▶ [EXERCISE DETAILS] Print the entries in full, word for word, but not the pictures.
_ _ _ _
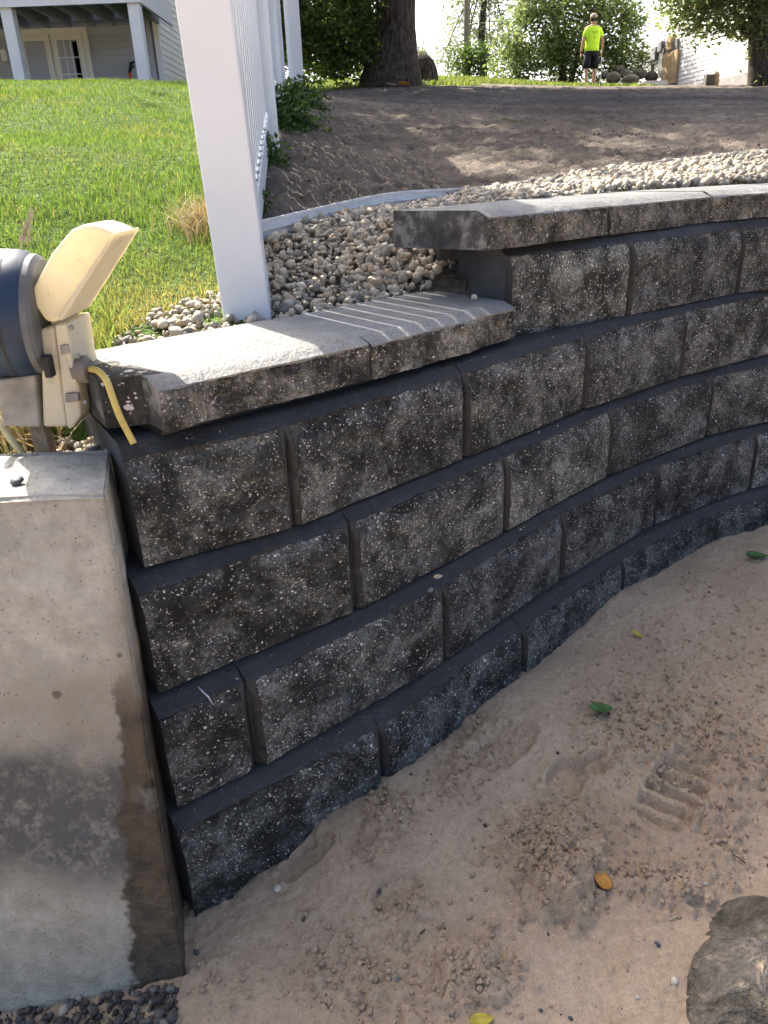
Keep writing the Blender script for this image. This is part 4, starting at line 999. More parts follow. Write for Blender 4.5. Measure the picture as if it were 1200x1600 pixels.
# ------------------------------------------------------------------ foliage helper
def leaves(name, ctr, size, mat, parent=None, clump_dry=None, up=0.25):
    n = len(ctr); R = rot_rand(n)
    base = np.array([[0, -1, 0], [0.48, -0.15, 0.10], [0.0, 1.0, -0.05], [-0.48, -0.15, 0.10], [0, -0.1, -0.06]])
    V = np.einsum('nij,vj->nvi', R, base); V[..., 2] *= (1 - up); V = V * size[:, None, None] * 0.5 + ctr[:, None]
    F = np.array([(0, 1, 4), (1, 2, 4), (2, 3, 4), (3, 0, 4)])[None] + (np.arange(n) * 5)[:, None, None]
    dry = np.zeros(n) if clump_dry is None else clump_dry
    return mesh_obj(name, V.reshape(-1, 3), F.reshape(-1, 3), mat, parent, attrs={'rnd': np.repeat(RNG.uniform(size=n), 5), 'dry': np.repeat(dry, 5)})
def cloud(blobs, nclump, per, spread):
    """leaf centres: clumps near the skin of a set of ellipsoids"""
    w = np.array([b[3] * b[4] * b[5] for b in blobs]) ** 0.66; w /= w.sum(); out = []
    for b, k in zip(blobs, RNG.multinomial(nclump, w)):
        d = RNG.normal(size=(k, 3)); d /= np.linalg.norm(d, axis=1)[:, None]; r = RNG.uniform(0.35, 1.0, k) ** 0.45
        c = np.array(b[:3]) + d * r[:, None] * np.array(b[3:6])
        out.append((c[:, None] + RNG.normal(size=(k, per, 3)) * spread * RNG.uniform(0.6, 1.4, (k, 1, 1))).reshape(-1, 3))
    return np.concatenate(out)
# weeds along the fence
for i, (px, py, Y, r, hh, n, lb) in enumerate([(455, 190, 4.7, 0.12, 0.24, 1000, 'leafy green weeds at the foot of the far fence post'), (474, 172, 6.2, 0.15, 0.2, 700, 'low weeds at the soil edge beyond the far fence post'),
                                             (414, 262, 3.1, 0.07, 0.12, 500, 'dark low weeds beside the fence bottom rail'), (398, 330, 2.45, 0.04, 0.08, 240, 'small weeds under the fence rail just behind the near post'), (480, 222, 4.9, 0.1, 0.04, 160, 'tiny green seedlings sprouting on the bare soil')]):
    c = at(px, py, Y); zg = g1(c[0], c[1])
    ctr = np.stack([c[0] + RNG.normal(0, r * 0.55, n), c[1] + RNG.normal(0, r * 0.9, n), zg + hh * RNG.uniform(0, 1, n) ** 1.2], 1)
    ctr[:, 2] -= 0.3 * hh * np.clip(np.hypot(ctr[:, 0] - c[0], ctr[:, 1] - c[1]) / r, 0, 1.5)
    ctr[:, 2] = np.maximum(ctr[:, 2], G(ctr[:, 0], ctr[:, 1]) + 0.01)
    o = thing('weed_clump', lb, 'weeds', (c[0], c[1], zg), group='weeds along the fence')
    leaves('leaves', ctr - np.array([c[0], c[1], zg]), RNG.uniform(0.025, 0.065, n) * (0.6 if hh < 0.15 else 1), M['weed'], o)
    mb = MB()
    for _ in range(14):
        b0 = np.array([random.gauss(0, r * 0.4), random.gauss(0, r * 0.5), 0]); mb.tube([b0 - np.array([0, 0, 0.03]), b0 + np.array([random.gauss(0, 0.02), random.gauss(0, 0.02), hh * random.uniform(0.5, 0.9)])], [0.004, 0.002], 5)
    mb.build('stems', M['weed'], o)['kind'] = 'stuff'

# ------------------------------------------------------------------ leaves and small stones on the sand
def zsand(x, y):
    return float(SZ[min(max(np.searchsorted(sy, y), 0), len(sy) - 1), min(max(np.searchsorted(sx, x), 0), len(sx) - 1)])
def leafmat(name, c1, c2):
    k = NM(name, 0.45, 0.4); c = k.co(True); n = k.noise(c, 60, 4, 0.6)
    col = k.ramp(n, [(0.35, c1), (0.65, c2)]); return k.fin(col, k.bump(n, 0.3, 0.002), trans=col, transw=0.25)
LM = {'yellow': leafmat('yellow_leaf', (0.55, 0.42, 0.05), (0.66, 0.55, 0.08)), 'orange': leafmat('orange_leaf', (0.5, 0.2, 0.035), (0.68, 0.36, 0.07)), 'green': leafmat('green_leaf', (0.05, 0.13, 0.025), (0.1, 0.22, 0.04)), 'brown': leafmat('brown_leaf', (0.10, 0.06, 0.04), (0.17, 0.10, 0.065)), 'tan': leafmat('tan_leaf', (0.45, 0.40, 0.27), (0.55, 0.5, 0.36))}
def fallen(px, py, col, ln, wd_, ang, label, curl=0.25, kind='sand', tiltx=0.0, serr=0.0, zoff=0.003):
    if kind == 'sand':
        q = spt(px, py); z = zsand(q[0], q[1]) + zoff
    else: q = kind; z = kind[2]
    nu, nv = 15, 7; V, F = [], []
    for i in range(nu):
        t = i / (nu - 1); half = wd_ / 2 * (math.sin(math.pi * t ** 0.8) ** 0.75 if 0 < t < 1 else 0.02) * (1 + serr * (1 if i % 2 else -1))
        for j in range(nv):
            s = j / (nv - 1) * 2 - 1
            V.append(((t - 0.5) * ln, s * half, curl * ln * (0.5 * (2 * t - 1) ** 2 + 0.7 * abs(s) ** 1.5 * half / (wd_ / 2)) ))
    for i in range(nu - 1):
        for j in range(nv - 1): a = i * nv + j; F.append((a, a + 1, a + nv + 1, a + nv))
    o = mesh_obj('fallen_leaf', V, F, LM[col], None, smooth=True)
    md = o.modifiers.new('solid', 'SOLIDIFY'); md.thickness = 0.0006
    o.location = (q[0], q[1], z); o.rotation_euler = (tiltx, 0.15, ang)
    tag(o, label, 'leaf', 'fallen leaves'); return o
fallen(995, 993, 'yellow', 0.032, 0.016, -0.9, 'small curled yellow leaf on the sand near the block wall', 0.35)
fallen(941, 1382, 'orange', 0.042, 0.034, 1.2, 'orange leaf lying beside the crumbled sand heap', 0.12, tiltx=0.35, zoff=0.012)
fallen(938, 1117, 'green', 0.055, 0.036, 0.2, 'green leaf in the middle of the sand', 0.2, serr=0.12, zoff=0.006)
fallen(1182, 873, 'green', 0.075, 0.036, 0.1, 'green leaf on the sand close to the right edge', 0.25)
fallen(752, 1598, 'yellow', 0.040, 0.020, 0.2, 'yellow leaf cut by the bottom edge of the picture', 0.2)
fallen(840, 1380, 'brown', 0.024, 0.018, 0.7, 'brown leaf scrap left of the orange leaf', 0.15)
c_ = wpt(0.11, 3 * SET)
fallen(0, 0, 'tan', 0.022, 0.009, 0.4, 'narrow tan leaf stuck upright in a joint of the block wall', 0.2, kind=(0.105, 1.375, ZT['C'] + 0.008), tiltx=1.2)
q = at(795, 228, 5.6); fallen(0, 0, 'tan', 0.16, 0.06, 0.1, 'pale leaf lying alone on the dark bare soil', 0.12, kind=(q[0], q[1], g1(q[0], q[1]) + 0.035))
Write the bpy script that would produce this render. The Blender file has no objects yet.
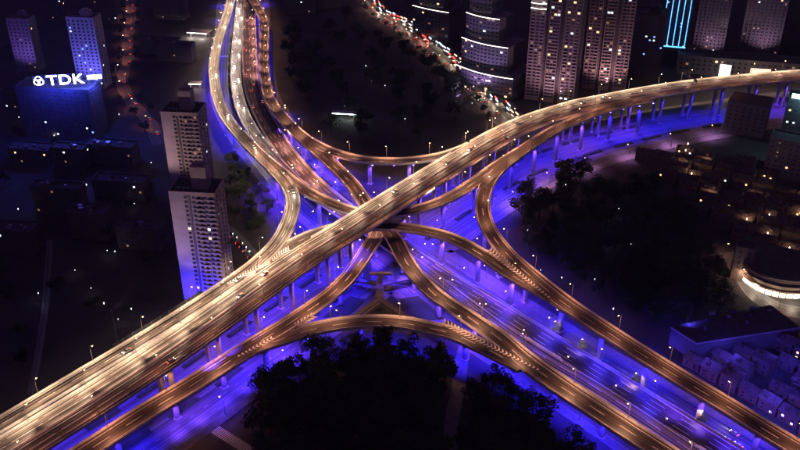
_ _ _ _
▶ [REPLY TO THE TASK]
Keep writing the Blender script for this image. This is part 4, starting at line 999. More parts follow. Write for Blender 4.5. Measure the picture as if it were 1200x1600 pixels.
# ------------------------------------------------------------------ foliage helper
def leaves(name, ctr, size, mat, parent=None, clump_dry=None, up=0.25):
    n = len(ctr); R = rot_rand(n)
    base = np.array([[0, -1, 0], [0.48, -0.15, 0.10], [0.0, 1.0, -0.05], [-0.48, -0.15, 0.10], [0, -0.1, -0.06]])
    V = np.einsum('nij,vj->nvi', R, base); V[..., 2] *= (1 - up); V = V * size[:, None, None] * 0.5 + ctr[:, None]
    F = np.array([(0, 1, 4), (1, 2, 4), (2, 3, 4), (3, 0, 4)])[None] + (np.arange(n) * 5)[:, None, None]
    dry = np.zeros(n) if clump_dry is None else clump_dry
    return mesh_obj(name, V.reshape(-1, 3), F.reshape(-1, 3), mat, parent, attrs={'rnd': np.repeat(RNG.uniform(size=n), 5), 'dry': np.repeat(dry, 5)})
def cloud(blobs, nclump, per, spread):
    """leaf centres: clumps near the skin of a set of ellipsoids"""
    w = np.array([b[3] * b[4] * b[5] for b in blobs]) ** 0.66; w /= w.sum(); out = []
    for b, k in zip(blobs, RNG.multinomial(nclump, w)):
        d = RNG.normal(size=(k, 3)); d /= np.linalg.norm(d, axis=1)[:, None]; r = RNG.uniform(0.35, 1.0, k) ** 0.45
        c = np.array(b[:3]) + d * r[:, None] * np.array(b[3:6])
        out.append((c[:, None] + RNG.normal(size=(k, per, 3)) * spread * RNG.uniform(0.6, 1.4, (k, 1, 1))).reshape(-1, 3))
    return np.concatenate(out)
# weeds along the fence
for i, (px, py, Y, r, hh, n, lb) in enumerate([(455, 190, 4.7, 0.12, 0.24, 1000, 'leafy green weeds at the foot of the far fence post'), (474, 172, 6.2, 0.15, 0.2, 700, 'low weeds at the soil edge beyond the far fence post'),
                                             (414, 262, 3.1, 0.07, 0.12, 500, 'dark low weeds beside the fence bottom rail'), (398, 330, 2.45, 0.04, 0.08, 240, 'small weeds under the fence rail just behind the near post'), (480, 222, 4.9, 0.1, 0.04, 160, 'tiny green seedlings sprouting on the bare soil')]):
    c = at(px, py, Y); zg = g1(c[0], c[1])
    ctr = np.stack([c[0] + RNG.normal(0, r * 0.55, n), c[1] + RNG.normal(0, r * 0.9, n), zg + hh * RNG.uniform(0, 1, n) ** 1.2], 1)
    ctr[:, 2] -= 0.3 * hh * np.clip(np.hypot(ctr[:, 0] - c[0], ctr[:, 1] - c[1]) / r, 0, 1.5)
    ctr[:, 2] = np.maximum(ctr[:, 2], G(ctr[:, 0], ctr[:, 1]) + 0.01)
    o = thing('weed_clump', lb, 'weeds', (c[0], c[1], zg), group='weeds along the fence')
    leaves('leaves', ctr - np.array([c[0], c[1], zg]), RNG.uniform(0.025, 0.065, n) * (0.6 if hh < 0.15 else 1), M['weed'], o)
    mb = MB()
    for _ in range(14):
        b0 = np.array([random.gauss(0, r * 0.4), random.gauss(0, r * 0.5), 0]); mb.tube([b0 - np.array([0, 0, 0.03]), b0 + np.array([random.gauss(0, 0.02), random.gauss(0, 0.02), hh * random.uniform(0.5, 0.9)])], [0.004, 0.002], 5)
    mb.build('stems', M['weed'], o)['kind'] = 'stuff'

# ------------------------------------------------------------------ leaves and small stones on the sand
def zsand(x, y):
    return float(SZ[min(max(np.searchsorted(sy, y), 0), len(sy) - 1), min(max(np.searchsorted(sx, x), 0), len(sx) - 1)])
def leafmat(name, c1, c2):
    k = NM(name, 0.45, 0.4); c = k.co(True); n = k.noise(c, 60, 4, 0.6)
    col = k.ramp(n, [(0.35, c1), (0.65, c2)]); return k.fin(col, k.bump(n, 0.3, 0.002), trans=col, transw=0.25)
LM = {'yellow': leafmat('yellow_leaf', (0.55, 0.42, 0.05), (0.66, 0.55, 0.08)), 'orange': leafmat('orange_leaf', (0.5, 0.2, 0.035), (0.68, 0.36, 0.07)), 'green': leafmat('green_leaf', (0.05, 0.13, 0.025), (0.1, 0.22, 0.04)), 'brown': leafmat('brown_leaf', (0.10, 0.06, 0.04), (0.17, 0.10, 0.065)), 'tan': leafmat('tan_leaf', (0.45, 0.40, 0.27), (0.55, 0.5, 0.36))}
def fallen(px, py, col, ln, wd_, ang, label, curl=0.25, kind='sand', tiltx=0.0, serr=0.0, zoff=0.003):
    if kind == 'sand':
        q = spt(px, py); z = zsand(q[0], q[1]) + zoff
    else: q = kind; z = kind[2]
    nu, nv = 15, 7; V, F = [], []
    for i in range(nu):
        t = i / (nu - 1); half = wd_ / 2 * (math.sin(math.pi * t ** 0.8) ** 0.75 if 0 < t < 1 else 0.02) * (1 + serr * (1 if i % 2 else -1))
        for j in range(nv):
            s = j / (nv - 1) * 2 - 1
            V.append(((t - 0.5) * ln, s * half, curl * ln * (0.5 * (2 * t - 1) ** 2 + 0.7 * abs(s) ** 1.5 * half / (wd_ / 2)) ))
    for i in range(nu - 1):
        for j in range(nv - 1): a = i * nv + j; F.append((a, a + 1, a + nv + 1, a + nv))
    o = mesh_obj('fallen_leaf', V, F, LM[col], None, smooth=True)
    md = o.modifiers.new('solid', 'SOLIDIFY'); md.thickness = 0.0006
    o.location = (q[0], q[1], z); o.rotation_euler = (tiltx, 0.15, ang)
    tag(o, label, 'leaf', 'fallen leaves'); return o
fallen(995, 993, 'yellow', 0.032, 0.016, -0.9, 'small curled yellow leaf on the sand near the block wall', 0.35)
fallen(941, 1382, 'orange', 0.042, 0.034, 1.2, 'orange leaf lying beside the crumbled sand heap', 0.12, tiltx=0.35, zoff=0.012)
fallen(938, 1117, 'green', 0.055, 0.036, 0.2, 'green leaf in the middle of the sand', 0.2, serr=0.12, zoff=0.006)
fallen(1182, 873, 'green', 0.075, 0.036, 0.1, 'green leaf on the sand close to the right edge', 0.25)
fallen(752, 1598, 'yellow', 0.040, 0.020, 0.2, 'yellow leaf cut by the bottom edge of the picture', 0.2)
fallen(840, 1380, 'brown', 0.024, 0.018, 0.7, 'brown leaf scrap left of the orange leaf', 0.15)
c_ = wpt(0.11, 3 * SET)
fallen(0, 0, 'tan', 0.022, 0.009, 0.4, 'narrow tan leaf stuck upright in a joint of the block wall', 0.2, kind=(0.105, 1.375, ZT['C'] + 0.008), tiltx=1.2)
q = at(795, 228, 5.6); fallen(0, 0, 'tan', 0.16, 0.06, 0.1, 'pale leaf lying alone on the dark bare soil', 0.12, kind=(q[0], q[1], g1(q[0], q[1]) + 0.035))
Write the bpy script that would produce this render. The Blender file has no objects yet.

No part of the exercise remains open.